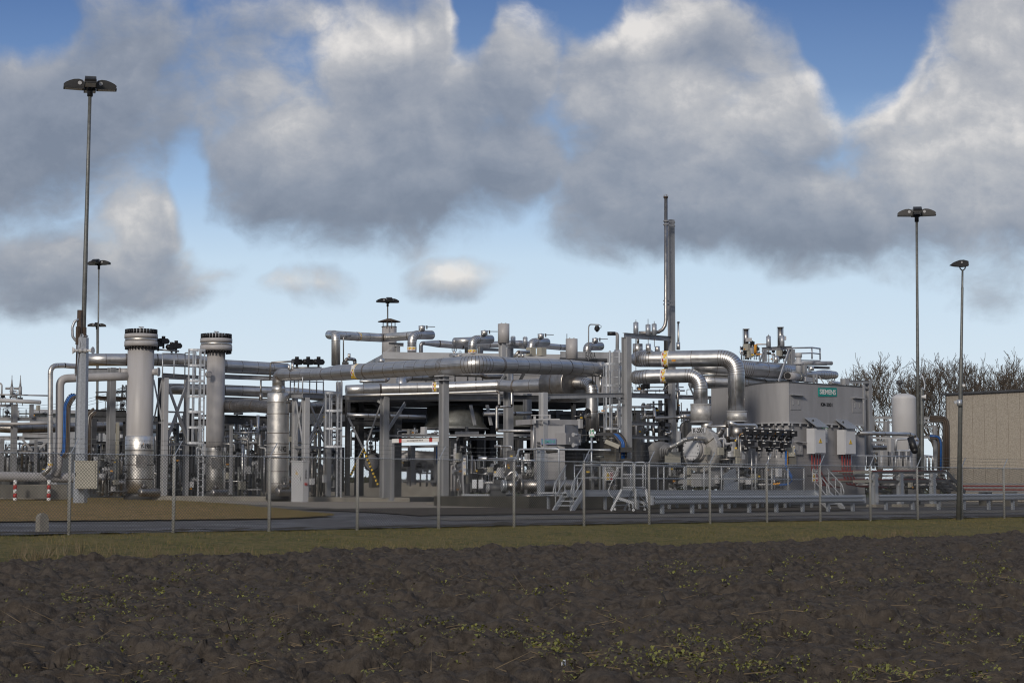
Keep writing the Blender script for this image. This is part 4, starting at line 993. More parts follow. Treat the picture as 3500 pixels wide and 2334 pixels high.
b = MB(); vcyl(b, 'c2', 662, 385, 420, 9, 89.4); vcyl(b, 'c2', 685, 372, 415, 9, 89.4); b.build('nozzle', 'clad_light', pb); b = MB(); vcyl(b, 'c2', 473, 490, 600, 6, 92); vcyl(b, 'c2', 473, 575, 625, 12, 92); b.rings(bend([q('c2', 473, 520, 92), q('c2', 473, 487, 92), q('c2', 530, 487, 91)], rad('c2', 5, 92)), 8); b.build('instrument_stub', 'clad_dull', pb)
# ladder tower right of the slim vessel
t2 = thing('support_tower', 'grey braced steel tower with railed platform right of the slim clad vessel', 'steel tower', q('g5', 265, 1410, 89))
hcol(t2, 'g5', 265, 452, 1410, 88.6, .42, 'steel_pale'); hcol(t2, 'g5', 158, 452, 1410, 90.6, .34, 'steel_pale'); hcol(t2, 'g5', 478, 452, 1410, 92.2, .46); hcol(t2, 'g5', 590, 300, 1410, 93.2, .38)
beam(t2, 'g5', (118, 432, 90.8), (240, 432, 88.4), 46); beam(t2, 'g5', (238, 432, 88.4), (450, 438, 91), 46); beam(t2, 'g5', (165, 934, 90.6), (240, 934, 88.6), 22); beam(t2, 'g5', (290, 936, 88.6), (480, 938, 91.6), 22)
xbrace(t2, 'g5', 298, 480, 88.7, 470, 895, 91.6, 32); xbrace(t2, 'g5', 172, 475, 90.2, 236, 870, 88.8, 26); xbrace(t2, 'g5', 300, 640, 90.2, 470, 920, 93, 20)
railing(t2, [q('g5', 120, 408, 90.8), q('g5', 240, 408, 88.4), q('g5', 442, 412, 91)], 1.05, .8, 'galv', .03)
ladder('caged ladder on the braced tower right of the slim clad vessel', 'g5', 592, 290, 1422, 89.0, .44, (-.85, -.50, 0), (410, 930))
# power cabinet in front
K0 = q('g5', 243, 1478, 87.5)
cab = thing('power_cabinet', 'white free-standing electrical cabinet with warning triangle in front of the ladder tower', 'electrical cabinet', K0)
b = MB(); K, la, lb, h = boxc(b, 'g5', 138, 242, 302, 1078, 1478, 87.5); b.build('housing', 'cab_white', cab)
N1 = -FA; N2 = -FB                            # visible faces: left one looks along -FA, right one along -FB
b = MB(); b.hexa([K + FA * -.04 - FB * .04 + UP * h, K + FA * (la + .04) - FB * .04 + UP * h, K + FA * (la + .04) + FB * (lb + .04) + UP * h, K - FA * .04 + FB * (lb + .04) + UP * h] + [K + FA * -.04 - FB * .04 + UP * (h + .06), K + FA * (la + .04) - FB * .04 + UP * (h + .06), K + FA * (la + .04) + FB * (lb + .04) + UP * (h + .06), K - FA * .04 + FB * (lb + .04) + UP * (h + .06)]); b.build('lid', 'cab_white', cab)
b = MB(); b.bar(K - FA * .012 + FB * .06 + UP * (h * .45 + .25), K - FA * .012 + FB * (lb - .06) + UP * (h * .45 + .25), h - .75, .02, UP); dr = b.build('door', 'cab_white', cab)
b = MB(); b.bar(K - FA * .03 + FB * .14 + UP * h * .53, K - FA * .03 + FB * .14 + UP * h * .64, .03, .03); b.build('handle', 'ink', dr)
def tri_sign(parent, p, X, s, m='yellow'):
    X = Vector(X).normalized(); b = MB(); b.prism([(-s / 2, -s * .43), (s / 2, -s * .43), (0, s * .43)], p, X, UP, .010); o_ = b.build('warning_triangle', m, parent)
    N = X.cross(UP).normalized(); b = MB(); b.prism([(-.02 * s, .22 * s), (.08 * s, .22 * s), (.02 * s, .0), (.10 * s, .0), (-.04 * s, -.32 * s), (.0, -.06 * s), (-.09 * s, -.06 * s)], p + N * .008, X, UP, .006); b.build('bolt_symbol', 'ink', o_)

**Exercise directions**
Set down the material exactly, every line of it, except for the pictures.

**Full answer**
Keep writing the Blender script for this image. This is part 4, starting at line 993. More parts follow. Treat the picture as 3500 pixels wide and 2334 pixels high.
b = MB(); vcyl(b, 'c2', 662, 385, 420, 9, 89.4); vcyl(b, 'c2', 685, 372, 415, 9, 89.4); b.build('nozzle', 'clad_light', pb); b = MB(); vcyl(b, 'c2', 473, 490, 600, 6, 92); vcyl(b, 'c2', 473, 575, 625, 12, 92); b.rings(bend([q('c2', 473, 520, 92), q('c2', 473, 487, 92), q('c2', 530, 487, 91)], rad('c2', 5, 92)), 8); b.build('instrument_stub', 'clad_dull', pb)
# ladder tower right of the slim vessel
t2 = thing('support_tower', 'grey braced steel tower with railed platform right of the slim clad vessel', 'steel tower', q('g5', 265, 1410, 89))
hcol(t2, 'g5', 265, 452, 1410, 88.6, .42, 'steel_pale'); hcol(t2, 'g5', 158, 452, 1410, 90.6, .34, 'steel_pale'); hcol(t2, 'g5', 478, 452, 1410, 92.2, .46); hcol(t2, 'g5', 590, 300, 1410, 93.2, .38)
beam(t2, 'g5', (118, 432, 90.8), (240, 432, 88.4), 46); beam(t2, 'g5', (238, 432, 88.4), (450, 438, 91), 46); beam(t2, 'g5', (165, 934, 90.6), (240, 934, 88.6), 22); beam(t2, 'g5', (290, 936, 88.6), (480, 938, 91.6), 22)
xbrace(t2, 'g5', 298, 480, 88.7, 470, 895, 91.6, 32); xbrace(t2, 'g5', 172, 475, 90.2, 236, 870, 88.8, 26); xbrace(t2, 'g5', 300, 640, 90.2, 470, 920, 93, 20)
railing(t2, [q('g5', 120, 408, 90.8), q('g5', 240, 408, 88.4), q('g5', 442, 412, 91)], 1.05, .8, 'galv', .03)
ladder('caged ladder on the braced tower right of the slim clad vessel', 'g5', 592, 290, 1422, 89.0, .44, (-.85, -.50, 0), (410, 930))
# power cabinet in front
K0 = q('g5', 243, 1478, 87.5)
cab = thing('power_cabinet', 'white free-standing electrical cabinet with warning triangle in front of the ladder tower', 'electrical cabinet', K0)
b = MB(); K, la, lb, h = boxc(b, 'g5', 138, 242, 302, 1078, 1478, 87.5); b.build('housing', 'cab_white', cab)
N1 = -FA; N2 = -FB                            # visible faces: left one looks along -FA, right one along -FB
b = MB(); b.hexa([K + FA * -.04 - FB * .04 + UP * h, K + FA * (la + .04) - FB * .04 + UP * h, K + FA * (la + .04) + FB * (lb + .04) + UP * h, K - FA * .04 + FB * (lb + .04) + UP * h] + [K + FA * -.04 - FB * .04 + UP * (h + .06), K + FA * (la + .04) - FB * .04 + UP * (h + .06), K + FA * (la + .04) + FB * (lb + .04) + UP * (h + .06), K - FA * .04 + FB * (lb + .04) + UP * (h + .06)]); b.build('lid', 'cab_white', cab)
b = MB(); b.bar(K - FA * .012 + FB * .06 + UP * (h * .45 + .25), K - FA * .012 + FB * (lb - .06) + UP * (h * .45 + .25), h - .75, .02, UP); dr = b.build('door', 'cab_white', cab)
b = MB(); b.bar(K - FA * .03 + FB * .14 + UP * h * .53, K - FA * .03 + FB * .14 + UP * h * .64, .03, .03); b.build('handle', 'ink', dr)
def tri_sign(parent, p, X, s, m='yellow'):
    X = Vector(X).normalized(); b = MB(); b.prism([(-s / 2, -s * .43), (s / 2, -s * .43), (0, s * .43)], p, X, UP, .010); o_ = b.build('warning_triangle', m, parent)
    N = X.cross(UP).normalized(); b = MB(); b.prism([(-.02 * s, .22 * s), (.08 * s, .22 * s), (.02 * s, .0), (.10 * s, .0), (-.04 * s, -.32 * s), (.0, -.06 * s), (-.09 * s, -.06 * s)], p + N * .008, X, UP, .006); b.build('bolt_symbol', 'ink', o_)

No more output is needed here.